What’s broken can be easily fixed.

Today I went to a creative writing club at my college. It was pretty good, definitely confirming what I want to do as a career in my mind. It’s great that most of my friends are writers, too.

Tomorrow I’m taking my brother to see Paranorman after college which should be fun!

Here’s some free flow writing I did in today’s class.
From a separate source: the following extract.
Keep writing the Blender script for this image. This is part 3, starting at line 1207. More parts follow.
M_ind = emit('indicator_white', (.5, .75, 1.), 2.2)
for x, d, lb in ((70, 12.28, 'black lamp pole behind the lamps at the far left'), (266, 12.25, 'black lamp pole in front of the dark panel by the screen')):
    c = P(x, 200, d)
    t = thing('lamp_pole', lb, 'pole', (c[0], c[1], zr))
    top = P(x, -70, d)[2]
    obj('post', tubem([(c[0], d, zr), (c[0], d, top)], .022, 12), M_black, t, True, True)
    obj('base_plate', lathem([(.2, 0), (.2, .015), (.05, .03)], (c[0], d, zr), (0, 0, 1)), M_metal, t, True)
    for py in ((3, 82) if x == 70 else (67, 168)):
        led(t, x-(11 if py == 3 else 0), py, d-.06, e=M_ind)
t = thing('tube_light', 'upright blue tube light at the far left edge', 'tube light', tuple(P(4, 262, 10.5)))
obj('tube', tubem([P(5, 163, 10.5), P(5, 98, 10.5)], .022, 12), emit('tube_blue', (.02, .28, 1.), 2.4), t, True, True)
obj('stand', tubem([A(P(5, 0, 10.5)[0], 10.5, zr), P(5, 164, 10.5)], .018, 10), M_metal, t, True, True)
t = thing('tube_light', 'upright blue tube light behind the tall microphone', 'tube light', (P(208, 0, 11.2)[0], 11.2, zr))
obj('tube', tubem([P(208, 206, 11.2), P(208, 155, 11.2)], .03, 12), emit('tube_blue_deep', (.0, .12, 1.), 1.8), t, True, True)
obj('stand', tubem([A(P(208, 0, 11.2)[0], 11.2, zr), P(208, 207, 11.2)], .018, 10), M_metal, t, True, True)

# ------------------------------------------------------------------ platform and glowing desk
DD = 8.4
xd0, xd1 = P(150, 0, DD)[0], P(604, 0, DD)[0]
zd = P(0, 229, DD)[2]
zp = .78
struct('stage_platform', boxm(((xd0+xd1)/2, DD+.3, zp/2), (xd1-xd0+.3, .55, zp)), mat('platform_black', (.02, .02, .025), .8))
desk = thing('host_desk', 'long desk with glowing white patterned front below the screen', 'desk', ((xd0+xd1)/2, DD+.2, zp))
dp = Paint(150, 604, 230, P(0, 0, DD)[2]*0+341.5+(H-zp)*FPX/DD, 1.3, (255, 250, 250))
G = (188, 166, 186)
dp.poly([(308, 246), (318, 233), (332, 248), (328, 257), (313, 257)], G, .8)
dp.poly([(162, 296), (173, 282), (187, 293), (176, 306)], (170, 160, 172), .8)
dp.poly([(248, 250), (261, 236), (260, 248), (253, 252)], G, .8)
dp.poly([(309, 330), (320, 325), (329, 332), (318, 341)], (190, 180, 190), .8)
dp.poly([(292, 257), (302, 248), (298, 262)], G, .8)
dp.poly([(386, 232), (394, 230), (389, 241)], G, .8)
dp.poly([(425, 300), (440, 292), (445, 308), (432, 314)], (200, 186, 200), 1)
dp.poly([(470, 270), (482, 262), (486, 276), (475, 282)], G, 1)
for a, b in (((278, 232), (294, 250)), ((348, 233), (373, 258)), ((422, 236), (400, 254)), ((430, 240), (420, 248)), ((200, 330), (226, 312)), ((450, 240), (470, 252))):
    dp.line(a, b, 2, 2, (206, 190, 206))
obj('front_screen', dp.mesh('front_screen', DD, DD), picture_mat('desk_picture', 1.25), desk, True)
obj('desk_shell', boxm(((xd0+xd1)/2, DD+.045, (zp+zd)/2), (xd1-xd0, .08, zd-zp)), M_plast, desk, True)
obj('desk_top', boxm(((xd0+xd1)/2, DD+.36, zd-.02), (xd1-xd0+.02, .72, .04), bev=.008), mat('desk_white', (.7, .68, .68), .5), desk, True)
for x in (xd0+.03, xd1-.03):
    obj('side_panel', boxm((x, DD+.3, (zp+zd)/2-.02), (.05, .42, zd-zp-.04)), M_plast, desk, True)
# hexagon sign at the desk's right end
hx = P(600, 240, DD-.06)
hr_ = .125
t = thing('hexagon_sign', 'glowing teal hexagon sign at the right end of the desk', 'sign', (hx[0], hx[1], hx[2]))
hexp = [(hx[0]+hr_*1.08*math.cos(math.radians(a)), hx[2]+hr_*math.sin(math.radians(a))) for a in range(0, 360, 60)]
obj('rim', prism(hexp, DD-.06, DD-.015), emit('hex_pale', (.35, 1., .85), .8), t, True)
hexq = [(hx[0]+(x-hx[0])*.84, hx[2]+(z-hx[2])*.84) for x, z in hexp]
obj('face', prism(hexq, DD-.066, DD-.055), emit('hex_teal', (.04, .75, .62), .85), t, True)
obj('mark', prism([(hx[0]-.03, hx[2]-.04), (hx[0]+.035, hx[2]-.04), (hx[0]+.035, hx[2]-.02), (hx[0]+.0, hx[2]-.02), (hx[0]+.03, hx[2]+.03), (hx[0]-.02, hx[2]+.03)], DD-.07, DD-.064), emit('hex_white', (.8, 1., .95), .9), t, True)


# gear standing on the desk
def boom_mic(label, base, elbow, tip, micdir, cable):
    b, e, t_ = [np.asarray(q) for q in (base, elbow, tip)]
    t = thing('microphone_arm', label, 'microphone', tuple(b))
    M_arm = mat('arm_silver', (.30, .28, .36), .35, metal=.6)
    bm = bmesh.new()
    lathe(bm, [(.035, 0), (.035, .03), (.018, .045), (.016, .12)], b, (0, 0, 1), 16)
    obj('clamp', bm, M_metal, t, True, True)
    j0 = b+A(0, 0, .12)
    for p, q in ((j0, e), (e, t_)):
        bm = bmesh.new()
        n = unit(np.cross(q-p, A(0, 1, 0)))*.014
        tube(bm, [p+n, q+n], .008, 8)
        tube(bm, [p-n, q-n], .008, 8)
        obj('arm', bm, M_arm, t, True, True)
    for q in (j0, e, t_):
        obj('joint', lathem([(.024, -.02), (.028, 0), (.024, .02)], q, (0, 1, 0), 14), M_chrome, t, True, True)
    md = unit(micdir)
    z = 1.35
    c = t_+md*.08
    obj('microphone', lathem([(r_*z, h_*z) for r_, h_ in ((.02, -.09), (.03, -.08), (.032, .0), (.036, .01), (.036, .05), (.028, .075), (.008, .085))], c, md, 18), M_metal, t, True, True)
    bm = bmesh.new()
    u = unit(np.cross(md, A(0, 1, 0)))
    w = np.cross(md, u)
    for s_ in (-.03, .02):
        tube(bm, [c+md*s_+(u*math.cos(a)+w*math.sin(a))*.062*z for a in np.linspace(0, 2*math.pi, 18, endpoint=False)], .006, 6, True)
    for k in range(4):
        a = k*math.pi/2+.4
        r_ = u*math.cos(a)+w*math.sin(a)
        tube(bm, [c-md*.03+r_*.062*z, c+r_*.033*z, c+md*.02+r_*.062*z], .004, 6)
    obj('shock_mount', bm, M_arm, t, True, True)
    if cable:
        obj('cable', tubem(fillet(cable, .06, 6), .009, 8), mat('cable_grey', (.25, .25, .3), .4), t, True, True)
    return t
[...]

– From the perspective of a star.

It had been a long journey and a long time spent travelling endlessly. It had been painstakingly slow; and gave me a strange feeling, being all alone in such a blank expanse of sky. There was no sign of life for miles and nothing to do but carry on, tracing patterns in the sky. However I took pride in the fact that I may be the last shred of hope for someone on a lone planet. Their only glimmer of light in the sky to show them the way; or to be their ultimatum, the realisation of how grounded they are to this world, despite how lonely it can feel at times. I had done my job well, I thought, shining brightly, effervescently, relentlessly. However I was starting to burn out – so I figured it was time to return home; to the world that was so familiar once upon a time – but now I struggled to remember what it was like. Now conscious of the time that had passed; I paused to wonder – would everything appear the same? How much will have changed? I did not know – could not know, until my return. The universe is not constant, always expanding and changing, recreating atoms and stars out of dust.

-From the perspective of an outsider looking in.

The house was warm, and inviting. It seemed to glow even in mid winter, as if radiating warmth and positivity all year round, from its centre. Yet this house was out of the ordinary, there was something not right about the way the doors and windows were always shut and bolted across, as if withdrawing and locking its inhabitants away. It had an eerie feel, especially in the winter where the glow was unearthly. The tree situated outside looked especially sinister at night, with icicles decorating its wiry structure. The door was always heavily bolted, and told no tale of what went on within the walls. The house was usually manned by two ferocious dogs; and it was rumoured that they could smell a stranger from a mile away. What would happen should this door ever open, no one dared find out.